Fanaelialae
Legend
You're cross cutting heavily. A lot of your factors have a loose correlation at best.I've come to the conclusion that in fact it is about much more than combat: it's about overall playstyle. Combat is just a part of it.
Gritty is near one end of the rail, but I don't have a good term for the other end so 'sporty' will have to do for now.
If the characters are frequently fighting for survival, Bad Things happening to party members is an accepted fact of life, and the DM's not pulling any punches, that's gritty. If resources are often scarce and-or are difficult to recover, that's gritty. If the characters aren't always expected to be the 'heroes' and the game still works just fine if they're not, that's gritty. If the characters fit right in as normal inhabitants of the setting, that's gritty. If the players can't plan out their characters' life-paths ahead of time because adventuring will likely either kill the characters or drastically change them, that's gritty.
Flip side: if the characters rarely if ever have to worry about their own survival and-or Bad Things happening to them, and-or if the DM is pulling punches to keep characters alive (often in service to 'the story'), that's sporty.
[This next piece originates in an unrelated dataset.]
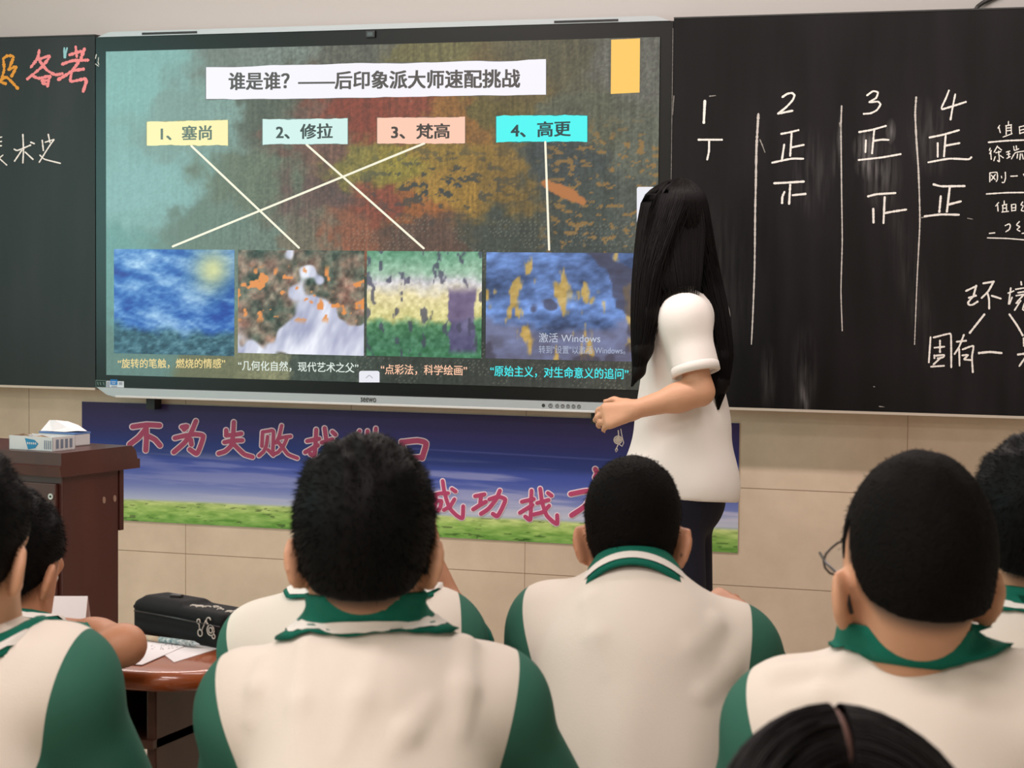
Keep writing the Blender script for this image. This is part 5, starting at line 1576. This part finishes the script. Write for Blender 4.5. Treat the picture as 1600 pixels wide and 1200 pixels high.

If resources are easy to recover or handwaved, that's sporty. If the characters have to be heroes for things to function, that's sporty. If the characters are noticeably different from others in the setting just because of their PC status, that's sporty. If the players can plan out their characters' life-paths during char-gen in the expectation that path will be walked in full, that's sporty.
And while each edition or system leans toward one or the other* of these, each individual table still ends up making what they want out of it. It's just sometimes easier if the system in use isn't fighting you too hard.
So, gritty vs [sporty]. That's my take for the day.
* - or even toward both at once, in different aspects - 2e was bad for this as it tried to build a sporty game on a gritty chassis and just ended up kinda confused.
Take that extremely deadly "heroic" style campaign I mentioned earlier.
That was:
"If the characters are frequently fighting for survival, Bad Things happening to party members is an accepted fact of life, and the DM's not pulling any punches, that's gritty."
But it was also:
"If the characters are noticeably different from others in the setting just because of their PC status, that's sporty. If the players can plan out their characters' life-paths during char-gen in the expectation that path will be walked in full, that's sporty."
Additionally, it had a "heroic" approach to combat that I presume you would not associate with a gritty campaign.
IMO, it makes more sense to decouple these concerns and boil them down to the fundamentals. Then, if you want to discuss a certain style of play assembled from those fundamentals, it becomes clear that "heroic" combat type games aren't coupled to "easy" play, any more so than "pragmatic" combat style games are coupled with high difficulty.
Some possible fundamentals:
Approach to Combat : Heroic - Pragmatic : the default means by which combat is expected to be engaged
Combat Deadliness : "Significant Plot Armor" - "Don't Bother Naming your Character" : the overall difficulty/deadliness of the typical combat
Resource Scarcity : Low - High : the availability of various combat resources, including recovery thereof
So your gritty play style would have a Pragmatic approach to combat, high deadliness, and high resource scarcity.
And sporty play style, as you define it, would have Heroic combat, low deadliness, and low resource scarcity.
But I can also talk about the style of the aforementioned campaign I was in, which involved Heroic combat, high deadliness, and moderate to high resource scarcity.